Other anglers were having good luck, too.  None of Allison’s fish may have approached two feet in length, but she made up for it in quantity—having caught a total of 15 fish.  She said she prefers fishing from a bank and uses corn for bait.  She also showed off a very crisp, confident and nimble casting technique.

Another participant, Eric, proclaimed himself a self-taught angler.  “I naturally just learned how to fish,” he said.  He tried his hand at artificial baits that day but seemed to have better luck switching to hot dogs, after which he caught three fish in rapid succession.  So what bait is really the best?  “It all depends on the fish,” he said.

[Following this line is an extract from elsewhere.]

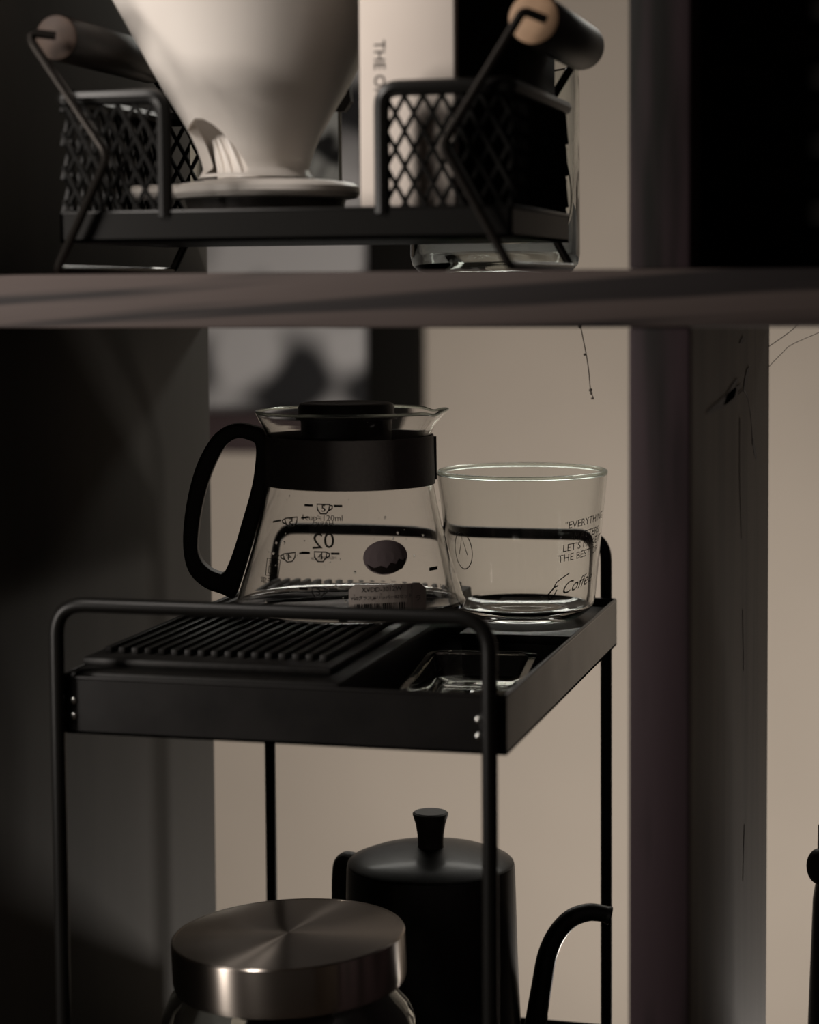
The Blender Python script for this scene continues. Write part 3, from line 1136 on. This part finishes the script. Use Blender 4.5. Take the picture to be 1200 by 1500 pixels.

“Being successful at something helps with self-esteem, and as we all know self-esteem is extremely important,” said Motchan of the fishing program.  “It’s how we look at ourselves.  They can go back to school, or work, or family and friends and say ‘Oh my god you’re not going to believe the fish I caught and here’s proof; I have it on my camera.’  How much cooler could that be?”

Josie may have had more than pictures to show the next day; she probably also had a sore arm.  “It was amazing but I’m very tired.  My friends will be very excited for me,” she said.

After two hours of fishing, the participants left and the MDC volunteers and staff who conducted the program finally had everything organized and put away.  Motchan said she appreciated MDC letting her develop these kinds of activities.

“In St. Louis there are no programs quite like this for people with disabilities,” Motchan said.

There was no doubt Josie, Eric, Allison, and the 11 other participants enjoyed this one.